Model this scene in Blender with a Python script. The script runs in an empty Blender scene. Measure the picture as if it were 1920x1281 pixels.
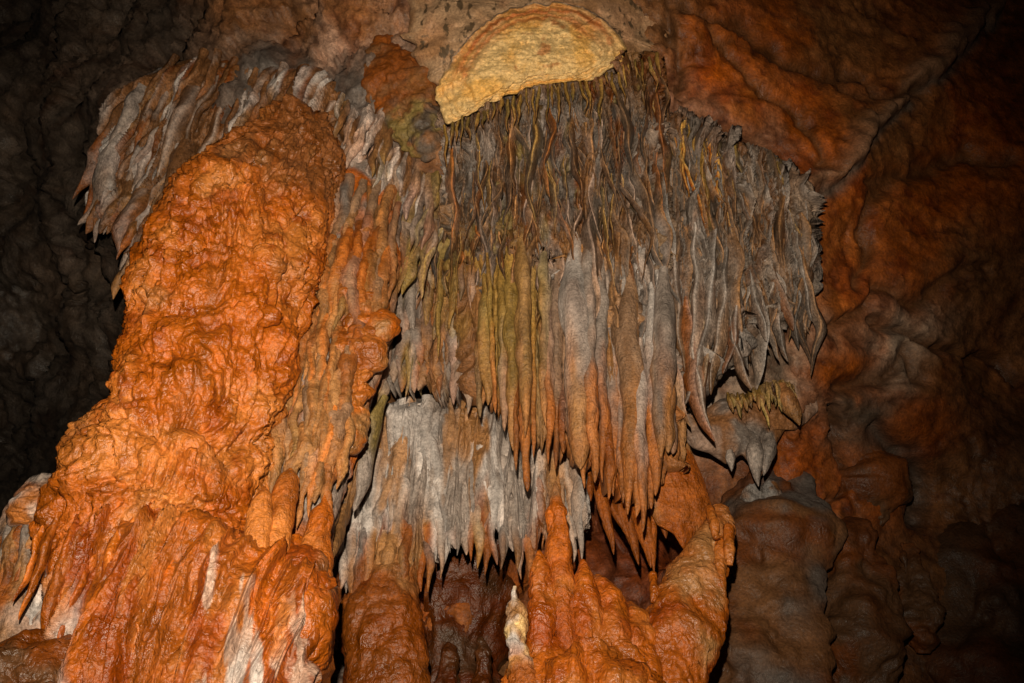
import bpy, math
import numpy as np
from mathutils import Matrix

# ------------------------------------------------------------------ camera, world, light
sc = bpy.context.scene
col = sc.collection
PITCH = math.radians(30.0)
F = 1663.0                       # focal length in photo pixels (photo 1920 x 1281)
CAM = np.array([0.0, 0.0, 1.6])
cam_d = bpy.data.cameras.new('camera')
cam = bpy.data.objects.new('camera', cam_d)
col.objects.link(cam)
cam_d.sensor_width = 36.0
cam_d.lens = 36.0 * F / 1920.0
cam_d.clip_start = 0.05
cam_d.clip_end = 200.0
cam.location = CAM
cam.rotation_euler = (math.radians(90) + PITCH, 0, 0)
sc.camera = cam

world = bpy.data.worlds.new('World')
sc.world = world
world.use_nodes = True
bg = world.node_tree.nodes['Background']
bg.inputs['Color'].default_value = (0.5, 0.55, 0.7, 1)
bg.inputs['Strength'].default_value = 0.0015      # a cave: no sky, only the camera's flash

CP, SP = math.cos(PITCH), math.sin(PITCH)


def ray(px, py):
    x = (np.asarray(px, float) - 960.0) / F
    y = -(np.asarray(py, float) - 640.5) / F
    return np.stack([x + 0 * y, CP - y * SP, SP + y * CP + 0 * x], -1)


def P(px, py, Y):
    """the point at horizontal distance Y seen at a photo pixel"""
    d = ray(px, py)
    t = np.asarray(Y, float) / d[..., 1]
    return CAM + d * t[..., None]


def mpp(px, py, Y):
    """metres per photo pixel at that point"""
    return np.asarray(Y, float) / ray(px, py)[..., 1] / F


flash = bpy.data.lights.new('camera_flash', 'SPOT')
flash.energy = 2800.0
flash.color = (1.0, 0.86, 0.66)
flash.spot_size = math.radians(90)
flash.spot_blend = 1.0
flash.shadow_soft_size = 0.035
fl = bpy.data.objects.new('camera_flash', flash)
col.objects.link(fl)
fl.location = (-0.10, -0.32, 1.6 + 0.55)
aim = P(720, 590, 6.5)
from mathutils import Vector
fl.rotation_euler = (Vector(aim) - fl.location).to_track_quat('-Z', 'Y').to_euler()

sc.view_settings.view_transform = 'Standard'
sc.view_settings.look = 'None'
sc.view_settings.exposure = 0.0
sc.view_settings.gamma = 1.0
sc.render.engine = 'CYCLES'
sc.cycles.max_bounces = 4
sc.cycles.diffuse_bounces = 3

# ------------------------------------------------------------------ noise (numpy)


def _hash(ix, iy, iz, seed):
    h = (ix.astype(np.uint32) * np.uint32(374761393) + iy.astype(np.uint32) * np.uint32(668265263)
         + iz.astype(np.uint32) * np.uint32(2147483647) + np.uint32((seed * 1274126177) & 0xffffffff))
    h = (h ^ (h >> np.uint32(13))) * np.uint32(1274126177)
    h = (h ^ (h >> np.uint32(15))) * np.uint32(2246822519)
    return h ^ (h >> np.uint32(16))


def _h01(ix, iy, iz, seed):
    return _hash(ix, iy, iz, seed).astype(np.float64) / 4294967295.0


def noise(p, seed=0):
    i = np.floor(p).astype(np.int64)
    f = p - i
    u = f * f * f * (f * (f * 6 - 15) + 10)
    r = 0.0
    for dx in (0, 1):
        wx = u[..., 0] if dx else 1 - u[..., 0]
        for dy in (0, 1):
            wy = u[..., 1] if dy else 1 - u[..., 1]
            for dz in (0, 1):
                wz = u[..., 2] if dz else 1 - u[..., 2]
                r = r + wx * wy * wz * _h01(i[..., 0] + dx, i[..., 1] + dy, i[..., 2] + dz, seed)
    return r * 2 - 1


def fbm(p, octv=4, seed=0, gain=0.5, lac=2.03):
    a, s, r = 1.0, 0.0, 0.0
    for k in range(octv):
        r = r + a * noise(p, seed + k * 17)
        s += a
        a *= gain
        p = p * lac + 3.7
    return r / s * 1.6


def ridged(p, octv=3, seed=0):
    a, s, r = 1.0, 0.0, 0.0
    for k in range(octv):
        r = r + a * (1 - np.abs(noise(p, seed + k * 31)) * 2.0)
        s += a
        a *= 0.5
        p = p * 2.1 + 1.3
    return r / s


def billow(p, octv=3, seed=0, gain=0.5):
    """rounded swellings parted by sharp creases, 0..1"""
    a, s, r = 1.0, 0.0, 0.0
    for k in range(octv):
        r = r + a * np.minimum(np.abs(noise(p, seed + k * 23)) * 2.2, 1.0)
        s += a
        a *= gain
        p = p * 2.17 + 5.1
    return r / s


def domes(p, seed=0, rmin=0.45, rmax=0.95):
    """overlapping rounded knobs, height 0..1, and the id of the winning knob"""
    i = np.floor(p).astype(np.int64)
    best = np.zeros(p.shape[:-1])
    ident = np.zeros(p.shape[:-1])
    for dx in (-1, 0, 1):
        for dy in (-1, 0, 1):
            for dz in (-1, 0, 1):
                cx, cy, cz = i[..., 0] + dx, i[..., 1] + dy, i[..., 2] + dz
                qx = cx + _h01(cx, cy, cz, seed)
                qy = cy + _h01(cx, cy, cz, seed + 1)
                qz = cz + _h01(cx, cy, cz, seed + 2)
                rr = _h01(cx, cy, cz, seed + 3)
                R = rmin + (rmax - rmin) * rr
                d2 = (p[..., 0] - qx) ** 2 + (p[..., 1] - qy) ** 2 + (p[..., 2] - qz) ** 2
                h = np.sqrt(np.clip(1 - d2 / (R * R), 0, 1)) * R / rmax
                m = h > best
                best = np.where(m, h, best)
                ident = np.where(m, rr, ident)
    return best, ident


def sstep(a, b, x):
    t = np.clip((x - a) / (b - a), 0, 1)
    return t * t * (3 - 2 * t)


def lerp(a, b, t):
    return a + (b - a) * t


def A3(c):
    return np.array(c, float)


# base colours (linear albedo)
ORANGE = A3((0.45, 0.114, 0.017)); PEACH = A3((0.55, 0.188, 0.045)); DEEP = A3((0.24, 0.048, 0.007))
RUST = A3((0.29, 0.080, 0.014)); TAN = A3((0.36, 0.175, 0.065)); GREY = A3((0.275, 0.225, 0.195))
WHITE = A3((0.60, 0.535, 0.50)); DARK = A3((0.095, 0.068, 0.05)); GOLD = A3((0.40, 0.235, 0.06))
BROWN = A3((0.20, 0.088, 0.034)); YEL = A3((0.84, 0.48, 0.14)); CREAM = A3((0.90, 0.61, 0.27))
PINK = A3((0.55, 0.36, 0.27)); SLATE = A3((0.17, 0.145, 0.13)); OLIVE = A3((0.27, 0.19, 0.06))

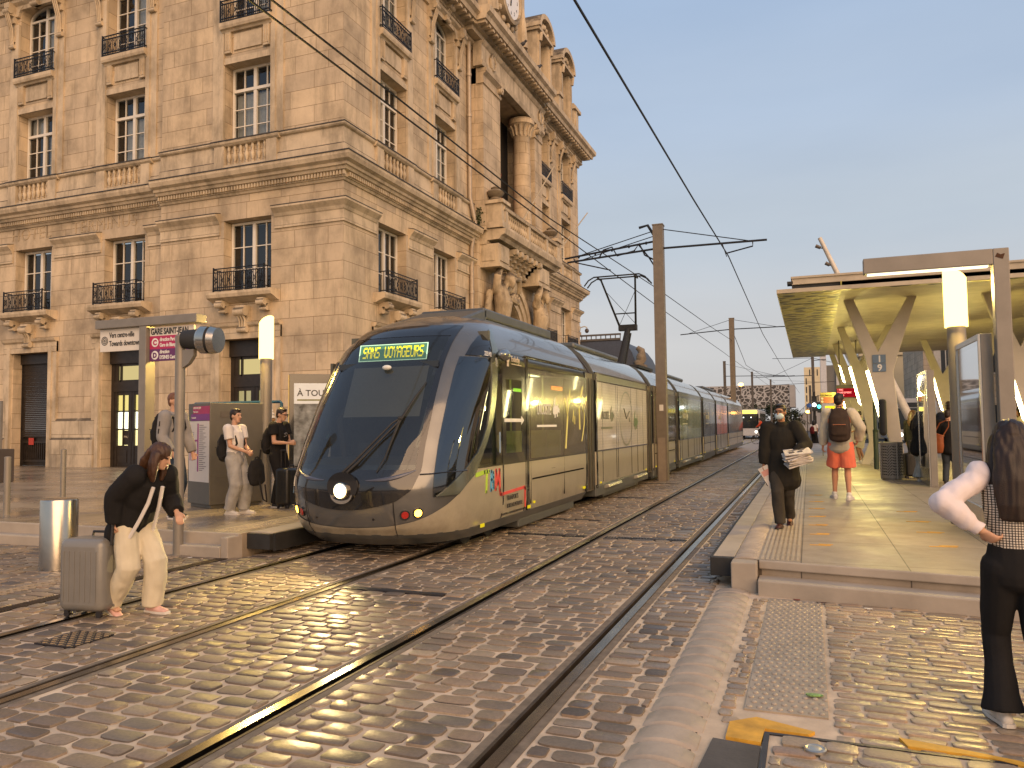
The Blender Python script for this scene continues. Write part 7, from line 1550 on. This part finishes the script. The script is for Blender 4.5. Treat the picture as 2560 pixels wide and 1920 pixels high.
# --- right platform
lc = (-.33, 10.3, PZ); r = R(176); q = person('man in long black coat and face mask carrying newspapers along the platform edge', lc, r, 1.53, lean=2, feet=((-.05, -.28, .05, 30), (.04, .12, 0, 0)), toes=(6, -6), hands=((-.20, .24, 1.06), (.26, .05, .83)), elbow=((-.9, -.7, -.1), (.5, -1, 0)), grip=(.7, .8), head=(-14, 0), skin=SK2, vox=.009, build_=1.08)
pants(q, cloth('trousers_faded', (.045, .04, .032), .25), ease=.014, flare=.012, wr=.010); top(q, cloth('coat_black', (.020, .018, .014)), 'coat', 1, -.26, .036, .016, .045, .010, collar=.03, puff=.006); shoes(q, mat('shoe_dark_red', (.05, .012, .010), .5, var=.9, scale=18), M_SHB); hair(q, H_BK, 'short', .002)
V_ = lambda x, y, z: q.hc+q.hd @ Vector((x, y, z))*q.s
b = MB(); b.ball(V_(0, .052, -.055), .066*q.s, .062*q.s, .052*q.s, 16, 12, q.hd); mk = fuse(b, 'face_mask', cloth('mask_blue', (.45, .56, .58), .05), q.o, .008, 2)
b = MB()
for k in (-1, 1): b.tube([V_(k*.06, .04, -.03), V_(k*.082, -.01, .0)], .003, 4); b.tube([V_(k*.033+.026*math.cos(a), .101, .012+.017*math.sin(a)) for a in [2*PI*i/10 for i in range(11)]], .003, 4); b.tube([V_(k*.058, .098, .016), V_(k*.08, -.01, .01)], .003, 4)
b.build('glasses', M_SHB, parent=q.o)
c = world(q, q.wr[0])
b = MB(); b.cm = 0
for k in range(9):
    a = R(random.uniform(-14, 14)); w2, d2 = .15+random.uniform(-.015, .015), .11; z = -.11+k*.017
    vs = [(x*math.cos(a)-y*math.sin(a), x*math.sin(a)+y*math.cos(a), z+zz+.02*math.sin(x*9+k)) for zz in (0, .015) for x, y in ((-w2, -d2), (w2, -d2), (w2, d2), (-w2, d2))]
    b.add(vs, [(0, 3, 2, 1), (4, 5, 6, 7), (0, 1, 5, 4), (1, 2, 6, 5), (2, 3, 7, 6), (3, 0, 4, 7)])
o = b.build('newspaper_bundle', mat('newsprint', (.52, .48, .43), .8, var=.25, scale=22), bevel=.005, loc=(c.x+.02, c.y-.05, c.z-.01)); o.rotation_euler = (R(14), R(-10), R(16)); tag(o, 'folded pile of newspapers under the arm of the masked man', 'newspapers')
b = MB()
for k, (x, y, w_, h_) in enumerate(((-.07, -.03, .06, .05), (.03, -.04, .05, .04), (-.03, .04, .11, .015), (.08, .04, .04, .05))): b.box(x-w_/2, x+w_/2, y-h_/2, y+h_/2, .046+.0*k, .053)
b.build('print', mat('ink_dark', (.10, .09, .09), .8), parent=o)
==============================
(Brief):
Begin at the first line of the entries above and return each line exactly, stopping after the line that contains "from mathutils import Matrix". Pictures do not belong in the copy.

(Response to the exercise):
Model this scene in Blender with a Python script. The script runs in an empty Blender scene. Measure the picture as if it were 1920x1281 pixels.
import bpy, math
import numpy as np
from mathutils import Matrix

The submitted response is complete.